The show started out with a view of the Bob Cunningham football field. The audience learned what constellations can be viewed from the field like the Big Dipper, Pegasus, Sagittarius, and Aries. The Big Dipper is one of the most easily recognizable asterisms in the night sky, found in the constellation Ursa Major, also known as the Great Bear.

Pegasus constellation lies in the Northern Hemisphere. It is the seventh largest constellation in the sky. The constellation was named after Pegasus, the winged horse in Greek mythology. The constellation is known for the Great Square of Pegasus, a familiar asterism in the northern sky, as well as for a number of bright stars and deep sky objects.

Sagittarius is easy to find because it lies on the Milky Way and its brightest stars form an asterism known as the Teapot. Aries constellation is located in the northern hemisphere. Its name means “the ram” in Latin. The constellation is usually associated with the story of the Golden Fleece in Greek mythology.

There are five “naked eye” planets, or planets that are visible without equipment: Venus, Mars, Jupiter, Saturn, and Mercury. However, Mercury is small and difficult to see, so you may want to concentrate on the other four planets.

Planets are also brighter than stars. We can use this to our advantage during twilight. When the sun first goes down, but while it is still light, the first objects we see in the sky are the planets. 10 to 15 minutes after the appearance of the planets, we start to see the brightest stars in the sky and finally, as the sky darkens, we see the dimmest stars.
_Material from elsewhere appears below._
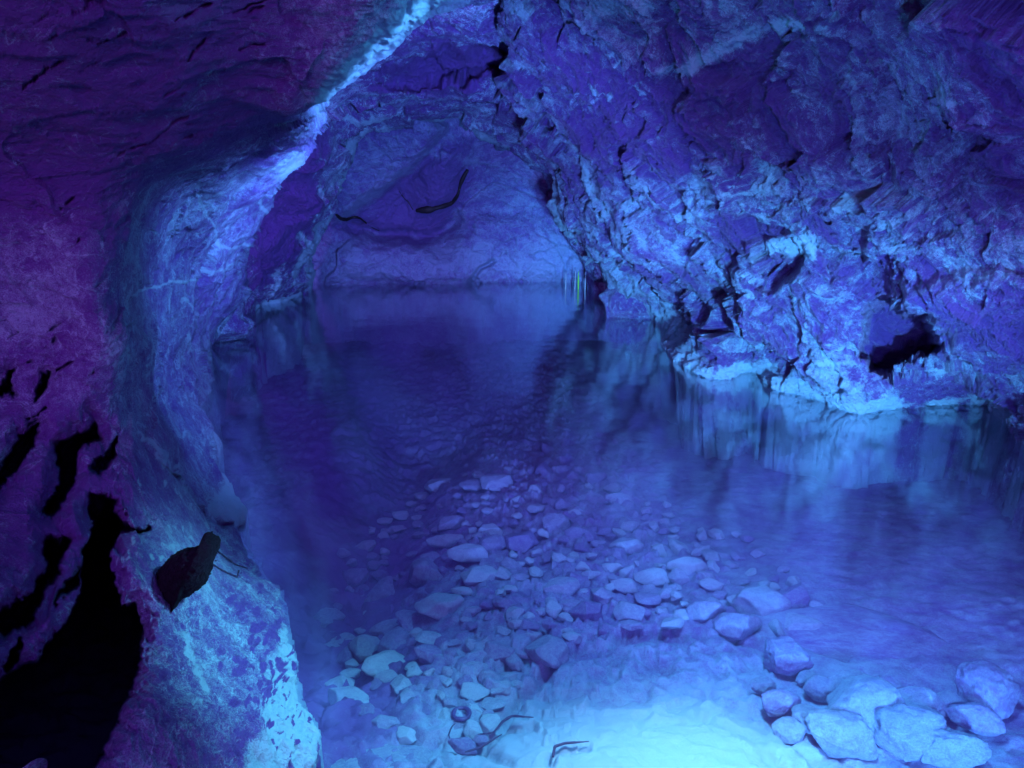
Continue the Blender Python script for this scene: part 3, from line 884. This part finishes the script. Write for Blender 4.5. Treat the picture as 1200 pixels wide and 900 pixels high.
slab(430, 905, 190, 90, 0.1, 303, 'smooth pale submerged shelf at the foot of the bright foreground rock', -0.06, 0.25)
slab(1010, 740, 250, 90, -0.15, 305, 'large dim rounded slab under blue water beyond the pale boulders', -0.06, 0.2, M_bed)
bl = [(912, 838, 52, 'rounded pale boulder touching the brightest part of the pool bed'), (945, 856, 46, 'dull boulder wedged between the rounded pale boulder and the widest pale one'),
      (1012, 848, 100, 'widest pale lumpy boulder in the row at the near edge of the pool'), (1000, 822, 62, 'low pale boulder behind the widest pale one'),
      (960, 820, 46, 'small blue grey boulder at the back of the pale row'), (1075, 842, 62, 'pale boulder right of the widest one in the row'),
      (1060, 874, 96, 'broad pale boulder in front of the row at the bottom edge'), (985, 880, 84, 'whitish boulder in front of the dull wedged boulder'),
      (1140, 860, 60, 'knobbly pale boulder ending the row beside the dark mound'), (1155, 828, 82, 'rounded dim blue mound standing behind the knobbly pale boulder'),
      (945, 805, 30, 'little round pale stone set apart behind the row of boulders'), (920, 785, 70, 'smooth dark blue boulder at the far edge of the brightest part of the pool bed'),
      (1110, 895, 80, 'pale flat boulder cut by the bottom edge of the picture'), (895, 815, 34, 'small pale stone leaning on the upper side of the rounded pale boulder'),
      (1040, 815, 40, 'small pale hump between the low pale boulder and the dim mound'), (925, 870, 44, 'pale knob of rock at the lit front of the row'), (1105, 838, 46, 'little pale boulder beside the knobbly one ending the row')]
for k, (px, py, w, lab) in enumerate(bl):
    p = bed_point(px, py)
    s = w / FPX * np.linalg.norm(p - np.array([0, 0, CAM_H])) * 0.42
    me = stone_mesh('boulder', 400 + k, 14, 0.6, 0.09, M_bed if 'd' == lab[-1] or 'dim' in lab or 'dark blue' in lab else M_slab, ICO5, soft=0.3)
    put('boulder', me, p + np.array([0, 0, s * .3 + .03]), s, (random.uniform(-.15, .15), random.uniform(-.15, .15), random.uniform(-.6, .6)), lab, 'boulder', 'boulders at the near edge of the pool')


# ------------------------------------------------------------------ branches, twigs and small things
def tube(name, pts, radii, mat, label, cat, group=None, sides=12, wob=0.15, seed=0):
    pts = np.asarray(pts, float)
    n = 60
    d = np.r_[0, np.cumsum(np.linalg.norm(np.diff(pts, axis=0), axis=1))]
    t = np.linspace(0, d[-1], n)
    C = np.stack([np.interp(t, d, pts[:, k]) for k in range(3)], 1)
    for _ in range(6):
        C[1:-1] = (C[:-2] + 2 * C[1:-1] + C[2:]) / 4
    R = np.interp(t, np.linspace(0, d[-1], len(radii)), radii)
    R = R * (1 + wob * vnoise(np.stack([t / max(R.mean() * 3, 1e-4), t * 0, t * 0 + seed], 1), seed))
    T = np.gradient(C, axis=0); T /= np.linalg.norm(T, axis=1, keepdims=True)
    up = np.array([0.1, 0.9, 0.3])
    A = np.cross(T, up); A /= np.linalg.norm(A, axis=1, keepdims=True)
    Bn = np.cross(T, A)
    th = np.linspace(0, 2 * np.pi, sides, endpoint=False)
    ring = C[None] + R[None, :, None] * (np.cos(th)[:, None, None] * A[None] + np.sin(th)[:, None, None] * Bn[None])
    ring = np.concatenate([np.repeat(C[None, :1], sides, 0), ring, np.repeat(C[None, -1:], sides, 0)], 1)
    c0 = C.mean(0)
    o = grid_mesh(name, ring, None, closed_s=True, mat=mat, origin=c0)
    return tag(o, label, cat, group)


def on(surfname, pts, lift):
    return [surf(surfname, x, y, lift) for x, y in pts]


tube('branch', on('back_wall', [(488, 247), (500, 246), (515, 243), (530, 238), (537, 228), (539, 215), (543, 206), (548, 199)], .10), [.045, .056, .044, .052, .040, .024, .034, .03], M_bark,
     'thick black branch bent upward like a hook against the back wall', 'branch', wob=0.3)
tube('branch', on('back_wall', [(393, 252), (399, 256), (405, 258), (414, 254), (422, 255), (429, 261), (436, 267), (445, 270)], .08), [.02, .03, .035, .035, .025, .015, .012, .006], M_bark,
     'thin wavy black branch on the back wall beside the arch leg', 'branch')
tube('twig', on('back_wall', [(467, 224), (472, 231), (478, 237), (484, 246)], .05), [.006, .012, .014, .01], M_twig, 'faint thin twig running down to the end of the hooked black branch', 'twig')
tube('twig', on('rock_wall', [(248, 662), (262, 669), (279, 675), (283, 664)], .02), [.004, .005, .005, .004], M_twig, 'dark twig with a sharp bend sticking out below the black lump', 'twig', wob=.25)
tube('twig', on('rock_wall', [(252, 645), (262, 644), (270, 650), (280, 658), (294, 660)], .02), [.004, .0045, .004, .003], M_twig, 'dark curved twig reaching from the black lump to the rock edge', 'twig', wob=.25)
tube('twig', on('rock_wall', [(253, 648), (258, 655), (251, 658)], .015), [.003, .0035, .003], M_twig, 'tiny looped twig tight against the black lump tip', 'twig')

p = bed_point(541, 847)
P = np.zeros((40, 14, 3))
for i in range(40):
    for j in range(14):
        a, b = 2 * math.pi * i / 40, 2 * math.pi * j / 13
        R, r = 0.034, 0.009 * (1 + .15 * math.sin(3 * a))
        P[i, j] = (p[0] + (R + r * math.cos(b)) * math.cos(a), p[1] + (R + r * math.cos(b)) * math.sin(a) * 1.1, p[2] + 0.045 + r * math.sin(b))
tag(grid_mesh('ring', P, None, closed_s=True, mat=M_ring, origin=p), 'small dark ring lying on the stony pool bed near the bottom edge', 'ring')


def bedline(pts, lift):
    return [bed_point(x, y, -lift) for x, y in pts]


tube('twig', bedline([(545, 889), (562, 884), (578, 874), (588, 868)], .03), [.003, .005, .0045, .002], M_twig, 'short dark stick lying in front of the ring on the pool bed', 'twig')
tube('twig', bedline([(560, 868), (578, 866), (590, 852), (600, 846), (625, 848)], .03), [.002, .004, .006, .005, .002], M_twig, 'crooked dark stick right of the ring on the pool bed', 'twig')
tube('twig', bedline([(530, 882), (526, 868), (530, 858), (538, 852)], .03), [.002, .0025, .0025, .002], M_twig, 'thin bent wire like twig running down from the ring', 'twig')
tube('twig', bedline([(648, 892), (650, 880), (662, 876), (690, 874)], .02), [.005, .006, .005, .002], M_twig, 'dark hooked stick lying alone on the brightest part of the pool bed', 'twig')

# pale dripstone stubs and one green shoot at the far waterline
for k, (px, py, hp, lab) in enumerate([(663, 320, 9, 'lowest single pale drip stub at the far waterline, set apart from the cluster'), (674, 318, 11, 'pale drip stub just beside the green shoot'),
                                       (686, 316, 8, 'short pale stub between the green shoot and the overhang tip'), (695, 317, 9, 'pale stub nearest the dark gap under the overhang tip')]):
    Y = 13.6
    a = at(px, py + 5, Y); b = at(px + .4, py - hp * .12, Y)
    a[2] = -0.05
    tube('stalagmite', [a, a * .5 + b * .5, b], [.016, .013, .004], M_drip, lab, 'stalagmite', 'pale stubs at the far waterline', seed=k)
a = at(678, 324, 13.55); a[2] = -0.03
b = at(678, 318, 13.55)
tube('shoot', [a, a * .5 + b * .5, b], [.010, .018, .004], M_green, 'tiny bright green shoot at the far waterline', 'plant')

# ------------------------------------------------------------------ light
w = bpy.data.worlds.new('World'); sc.world = w; w.use_nodes = True
nt = w.node_tree
bg = nt.nodes['Background']
sky = nt.nodes.new('ShaderNodeTexSky'); sky.sky_type = 'NISHITA'; sky.sun_disc = False
sky.sun_elevation = math.radians(35); sky.sun_rotation = math.radians(200)
mx = nt.nodes.new('ShaderNodeMix'); mx.data_type = 'RGBA'; mx.blend_type = 'MULTIPLY'; mx.inputs['Factor'].default_value = 1
mx.inputs['B'].default_value = (0.60, 0.17, 0.95, 1)
nt.links.new(sky.outputs[0], mx.inputs['A'])
nt.links.new(mx.outputs['Result'], bg.inputs['Color'])
bg.inputs['Strength'].default_value = 0.15


def lamp(name, kind, loc, aim, col, power, radius, cone=None, blend=0.8):
    d = bpy.data.lights.new(name, kind)
    d.color = col; d.energy = power; d.shadow_soft_size = radius
    if kind == 'SPOT':
        d.spot_size = math.radians(cone); d.spot_blend = blend
    o = bpy.data.objects.new(name, d)
    o.location = loc
    v = Vector(aim) - Vector(loc)
    o.rotation_euler = v.to_track_quat('-Z', 'Y').to_euler()
    COL.objects.link(o)
    return o


KEY = (0.07, 0.60, 1.0)
IND = (0.16, 0.30, 1.0)
BLU = (0.10, 0.36, 1.0)
lamp('added_lamp', 'POINT', (0.55, 4.1, 3.05), (0, 8, 0), KEY, 44, 0.2)  # unseen lamps without fixtures, added to brighten and tint the rock
lamp('added_lamp', 'SPOT', (0.9, 2.25, 2.85), (0.70, 2.24, 0), (0.34, 0.62, 0.82), 2300, 0.2, 35, 1.0)
lamp('added_lamp', 'SPOT', (0.8, 2.9, 3.0), (1.1, 2.2, 0), KEY, 800, 0.25, 60, 1.0)
lamp('added_lamp', 'SPOT', (0.25, 4.3, 3.1), (0.35, 3.4, 0), KEY, 300, 0.25, 74, 1.0)
lamp('added_lamp', 'SPOT', (0.9, 2.5, 2.2), (-0.65, 2.75, 0.15), (0.18, 0.60, 0.92), 1000, 0.15, 46, 1.0)
lamp('added_lamp', 'SPOT', (1.4, 3.9, 2.95), (-2.1, 5.4, 1.2), (0.16, 0.34, 1.0), 1000, 0.2, 50, 0.9)
lamp('added_lamp', 'SPOT', (0.7, 4.3, 2.95), (-0.95, 4.7, 2.62), (0.16, 0.6, 1.0), 130, 0.1, 60, 1.0)
lamp('added_lamp', 'SPOT', (0.6, 0.8, 0.85), (-1.7, 14, 1.6), IND, 6200, 0.15, 44, 0.5)
lamp('added_lamp', 'SPOT', (1.2, -2.0, 0.55), (2.1, 6.6, 0.2), (0.12, 0.45, 1.0), 19000, 0.15, 30, 1.0)
lamp('added_lamp', 'SPOT', (0.9, 0.2, 1.0), (2.3, 7, 1.9), (0.16, 0.22, 1.0), 1150, 0.2, 80, 0.6)
lamp('added_lamp', 'SPOT', (1.1, 3.0, 2.75), (1.6, 4.5, -0.4), (0.20, 0.36, 1.0), 900, 0.2, 84, 1.0)
lamp('added_lamp', 'SPOT', (0.3, 5.2, 3.1), (-0.6, 6.6, 0), (0.5, 0.10, 1.0), 170, 0.2, 84, 1.0)
# soft violet light added from behind the viewer to fill the shaded rock
sd = bpy.data.lights.new('fill_sun', 'SUN')
sd.energy = 1.15; sd.angle = math.radians(18); sd.color = (0.55, 0.17, 1.0)
so = bpy.data.objects.new('fill_sun', sd); COL.objects.link(so)
so.rotation_euler = Vector((-0.12, 1.0, -0.24)).to_track_quat('-Z', 'Y').to_euler()

# ------------------------------------------------------------------ render
sc.view_settings.view_transform = 'Standard'
sc.view_settings.look = 'None'
sc.view_settings.exposure = 0
sc.view_settings.gamma = 1
sc.render.engine = 'CYCLES'
cy = sc.cycles
cy.use_denoising = True
cy.max_bounces = 8; cy.diffuse_bounces = 3; cy.glossy_bounces = 4; cy.transparent_max_bounces = 8
cy.sample_clamp_indirect = 6.0
cy.caustics_reflective = False; cy.caustics_refractive = False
There is even a great deal of frozen water and water vapor scattered through our solar system. However, only our planet has liquid water. Other planets and orbiting bodies have such extreme conditions that finding “little green men” is highly unlikely; if life existed on other planets, it would probably be in the form of tiny microorganisms. Still, the presence of other life in our solar system would boost our understanding of life and give us hope that other intelligent life exists in the universe.